In the book The Timeless Way of Building, Christopher Alexander makes a claim about our perception of buildings. He says that we instinctively know what a good building is, and is not. That we all have an ability to sense it if we are paying attention.
“We have been taught that there is no objective difference between good buildings and bad, good towns and bad.
The fact is that the difference between a good building and a bad building, between a good town and a bad town, is an objective matter. It is the difference between health and sickness, wholeness and divided-ness, self-maintenance and self-destruction.”
If we are willing to exercise our judgment, we can see and feel the difference between good and bad buildings. You don’t need to go to architecture school; you don’t need to study urban planning. You just need to understand your instincts and the incompleteness of language.
“it is easy to see why people believe so firmly that there is no single, solid basis for the difference between good buildings and bad.
It happens because the single central quality which makes the difference cannot be named.”
It is hard to name an objective standard, so a certain type of “expert” tells people that it doesn’t exist. They tell laypeople that only an expert can know the difference between good and bad. That it is a power beyond the reach of the ordinary citizen.
In reality, there is a standard; we just don’t have the language to describe it.
Reality and Language
Just because our language is incomplete does not mean that our reality is subjective.
Because something is hard to describe, does not mean that it does not exist.
Take for example your intuition about people.
You meet someone for the first time, and you leave feeling like something is off.
What was it about the interaction?
It’s hard to say.
You reach for the word creepy, but when you think back, that’s not it. There was no one thing that was scary.
It wasn’t boring.
It wasn’t anything that you can easily decipher.
You think to yourself, “maybe I’m being irrational.” Maybe I need to give this person another chance. But that is often not the correct approach.
There is a good reason to trust your instinct even if you can’t fully explain the instinct yet. Often your conscious understanding will come in the future once you develop the language, concepts, and frameworks to make sense of the feeling.
Interpreting Your Gut Feelings
For buildings, Alexander makes sense of the feeling with The Quality Without a Name.
While there is not one word to describe a good building, there are a number of words that approach this quality.
These words are close, alone they don’t do the job, but together they approach it:
Alive
Whole
Comfortable
Free
Exact
Egoless
Eternal
Your people instinct
Christopher Alexander is talking about buildings and towns, but this quality without a name extends to many areas.
The Quality is a framework you can use to understand the “weird’ feeling about your first meeting with someone or the magnetic pull of charisma.
People with The Quality are alive. Energetic, but not frenetic.
They are whole.

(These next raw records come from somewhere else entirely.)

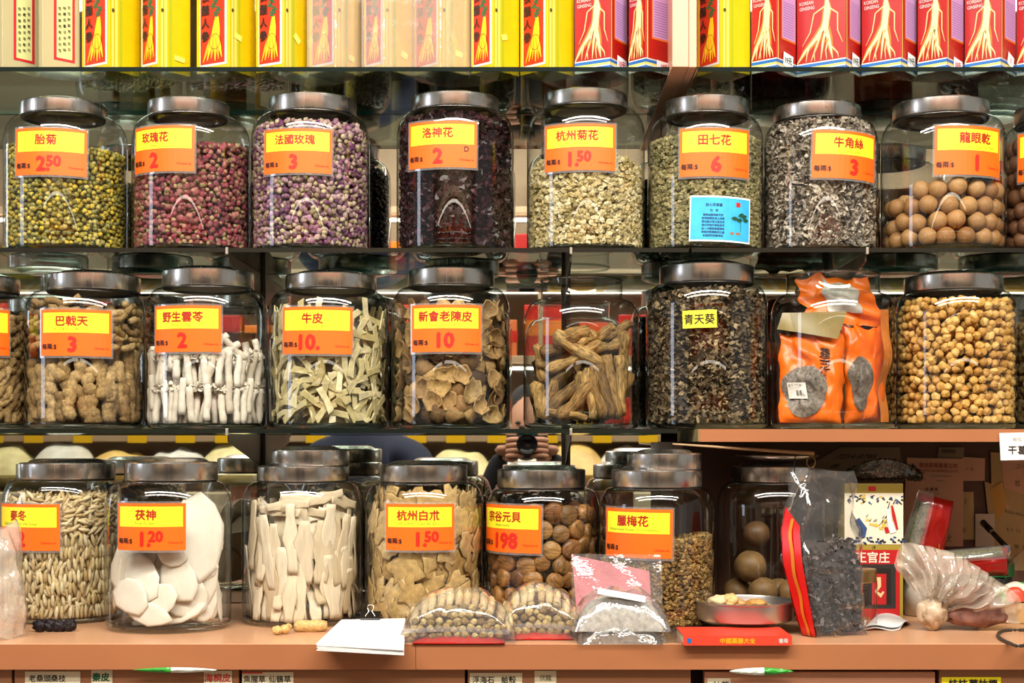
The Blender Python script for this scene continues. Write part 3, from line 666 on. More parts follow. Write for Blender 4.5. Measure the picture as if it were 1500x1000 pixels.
# pale bars
PB = organic('hide_bar', ['#b0a068', '#cfc190', '#bcac74', '#ddd2a8', '#a08e58'], .2, 120, .3, .32, spec=.7)
def bar(L, w, t, bend, seed):
    o = [(-w / 2, -L / 2), (w / 2, -L / 2 + .003 * math.sin(seed)), (w / 2 * .9, 0), (w / 2, L / 2), (-w / 2, L / 2 - .003 * math.cos(seed)), (-w / 2 * .9, 0)]
    g = slab(o, t, 0); g.V[:, 0] += bend * g.V[:, 2] ** 2; g.V[:, 1] += bend * .8 * g.V[:, 2] ** 2 * math.sin(seed); g.S[:] = False; return g
BG = [bar(.034 + .006 * (i % 3), .0095, .0028, (-1) ** i * (2 + 2.2 * i), i * 1.7) for i in range(7)]; PBM = [mesh('pale_bar', g, PB) for g in BG]
logs(J23, 'pale_bar', PBM, [(.022, .168, .0155, .0195, .3, .9, .0055, .012)], 'pale yellow translucent bar in its jar priced 10', 'hide strip', 'pale translucent bars in their jar', BG[1], [PB], (.16, .018, .022, .020), 'pale bars deep inside their jar')
# peel
PEM = organic('peel_brown', ['#5e4426', '#8e6c40', '#a8864f', '#b99a62', '#3c2a1c', '#7a5a34'], .4, 160, .8, .7)
PEI = organic('peel_pith', ['#8a6a44', '#b4925c', '#9c7c50'], .3, 200, .5, .8)
def peel(rx, rz, bowl, seed):
    g = slab(outline(rx, rz, 12, .28, seed), .0022, 0, .003, seed, rim=0); r2 = (g.V[:, 0] / rx) ** 2 + (g.V[:, 2] / rz) ** 2; g.V[:, 1] += bowl * r2
    return g
PG = [peel(.016 + .002 * (i % 3), .013 + .002 * (i % 2), .0075 * (1 if i % 2 else -1), i * 2.1) for i in range(7)]
logs(J24, 'peel_slice', [mesh('peel_slice', g, [PEM if i % 3 else PEI]) for i, g in enumerate(PG)], [(.02, .172, .0185, .025, .5, .9, .010, .012)], 'curved brown dried peel piece in the jar priced 10', 'dried peel', 'dried peel pieces in their jar', PG[0], [PEM], (.165, .020, .026, .038), 'dried peel deep inside its jar', innerlean=1.2)
# long roots, laid one by one: x0,y0 -> x1,y1 in pixels, depth in front of the jar axis, radius
LRM = organic('long_root', ['#7c5c30', '#94723e', '#a98850', '#6c5028'], .75, 110, 1.0, .75, stretch=(3, 3, .6))
roots = [(812, 488, 886, 538, .060, 9), (818, 622, 880, 548, .066, 10), (845, 622, 852, 545, .055, 8), (790, 620, 845, 560, .050, 9), (868, 622, 862, 540, .068, 8), (884, 622, 866, 536, .072, 8), (902, 622, 880, 532, .073, 8), (915, 615, 892, 520, .068, 8.5),
         (922, 608, 912, 520, .058, 8), (926, 575, 925, 485, .050, 8), (780, 612, 782, 560, .048, 9), (797, 615, 812, 555, .040, 8), (800, 545, 880, 505, .052, 8), (790, 518, 858, 490, .044, 9), (812, 500, 862, 485, .056, 10), (872, 500, 900, 475, .035, 7),
         (846, 508, 870, 485, .050, 8), (866, 518, 918, 498, .046, 8), (880, 498, 934, 474, .030, 7), (785, 535, 845, 520, .030, 8), (790, 600, 860, 615, .066, 6), (835, 610, 850, 560, .035, 8), (805, 600, 803, 540, .0, 9), (870, 600, 880, 520, .01, 9),
         (905, 600, 905, 510, .02, 9), (840, 600, 842, 530, -.01, 9), (785, 590, 840, 540, .01, 9), (820, 575, 905, 560, -.02, 9), (900, 610, 930, 545, .03, 8), (780, 505, 800, 560, .03, 7)]
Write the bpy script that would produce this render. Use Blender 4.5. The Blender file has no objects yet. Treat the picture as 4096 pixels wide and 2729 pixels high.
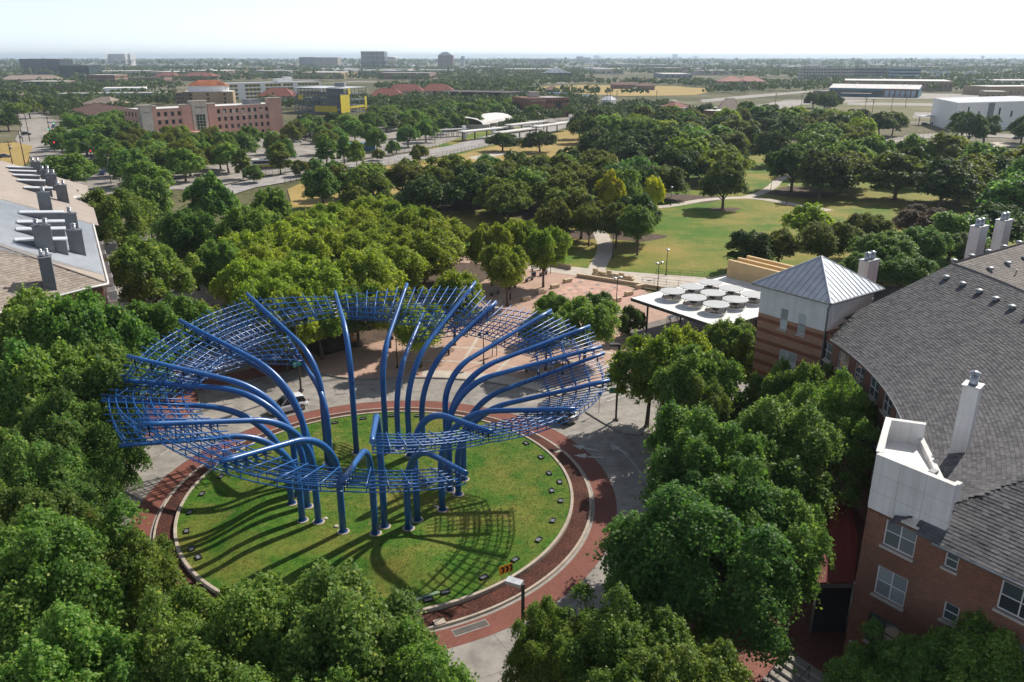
import bpy, bmesh, math, random
import numpy as np
from mathutils import Vector, Matrix

scene = bpy.context.scene
COL = scene.collection
R = math.radians
random.seed(7)

# ------------------------------------------------------------------ camera, world, sun, exposure
CAM_H, PITCH, FPX = 37.0, R(19.6), 3186.0
cam_d = bpy.data.cameras.new("camera")
cam = bpy.data.objects.new("camera", cam_d)
COL.objects.link(cam)
cam.location = (0, 0, CAM_H)
cam.rotation_euler = (math.pi / 2 - PITCH, 0, 0)
cam_d.sensor_width = 36.0
cam_d.lens = FPX / 4096 * 36.0
cam_d.clip_start = 0.5
cam_d.clip_end = 60000
scene.camera = cam

SUN_EL, SUN_AZ = R(41), R(43)          # azimuth clockwise from +Y
world = bpy.data.worlds.new("World")
scene.world = world
world.use_nodes = True
wn = world.node_tree
wn.nodes.clear()
sky = wn.nodes.new("ShaderNodeTexSky")
sky.sky_type = 'NISHITA'
sky.sun_disc = False
sky.sun_elevation = SUN_EL
sky.sun_rotation = SUN_AZ
sky.altitude = 200
sky.air_density = 0.5
sky.dust_density = 0.35
sky.ozone_density = 1.6
bg = wn.nodes.new("ShaderNodeBackground")
bg.inputs[1].default_value = 0.118
wo = wn.nodes.new("ShaderNodeOutputWorld")
hsv = wn.nodes.new("ShaderNodeHueSaturation")     # thin summer haze takes colour out of the blue
hsv.inputs['Saturation'].default_value = 0.5
wn.links.new(sky.outputs[0], hsv.inputs['Color'])
wn.links.new(hsv.outputs[0], bg.inputs[0])
wn.links.new(bg.outputs[0], wo.inputs[0])

sun_d = bpy.data.lights.new("sun", 'SUN')
sun_d.energy = 3.8
sun_d.angle = R(0.55)
sun_d.color = (1.0, 0.93, 0.83)
sun = bpy.data.objects.new("sun", sun_d)
COL.objects.link(sun)
sdir = Vector((math.sin(SUN_AZ) * math.cos(SUN_EL), math.cos(SUN_AZ) * math.cos(SUN_EL), math.sin(SUN_EL)))
sun.rotation_euler = sdir.to_track_quat('Z', 'Y').to_euler()
sun.location = (60, 60, 120)

scene.view_settings.view_transform = 'Standard'
scene.view_settings.look = 'None'
scene.view_settings.exposure = 0.62
scene.view_settings.gamma = 1.0
scene.cycles.use_denoising = True
scene.cycles.max_bounces = 8
scene.cycles.transparent_max_bounces = 8

# ------------------------------------------------------------------ helpers
_c, _s = math.cos(PITCH), math.sin(PITCH)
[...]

Not conflicted. Not at odds with themselves, but they still contain depth and mystery.
They are comfortable. At ease, but not sloppy. Relaxed, but respectful.
They are free. They live their own lives. They do what they set out to do because they want to. But they are not “free spirits.” They are responsible and live with purpose.
They are exact. They don’t waste words. They don’t hide behind passive language, but they don’t bore you with analytic language.
They are egoless. They don’t care what you think of them. They are confident in themselves, and not burdened by a false ego and self-conscious worry.
They are eternal. At the same time, they seem to be both older and younger than they actually are. They contain the unburdened spirit of a child and the undistracted purposefulness of an old man.
When you put all these qualities together, in balance, you get a feeling of someone you want to be around. When they are out of balance, you can’t put your finger on it, but you don’t feel excited to spend more time with that person.
The value of “the quality without a name” is that it puts into words to a vague feeling. It helps us to understand consciously something we experience as an instinct. That understanding builds trust and allows us to operate more decisively.
Instincts are not perfect. Cognitive biases are real and you need to be aware of them to think critically. But too often when people encounter a situation they feel uncomfortable with, but cannot explain, they throw away their judgment. They take a “who am I to know attitude” and allow people in positions of authority to decide for them.
Exercising judgment is an important part of doing anything with your life. Trusting and understanding your feelings is a crucial part of good judgment. New frameworks and a nuanced understanding of language are key to understanding and trusting your emotions.
Books like The Timeless way of Building, may on the surface having nothing to do with your field, but they improve your vocabulary and deepen your understanding of reality. They create the lightbulb moments that allow you to explain your first impressions. They allow you to become a person more in line with the quality without a name.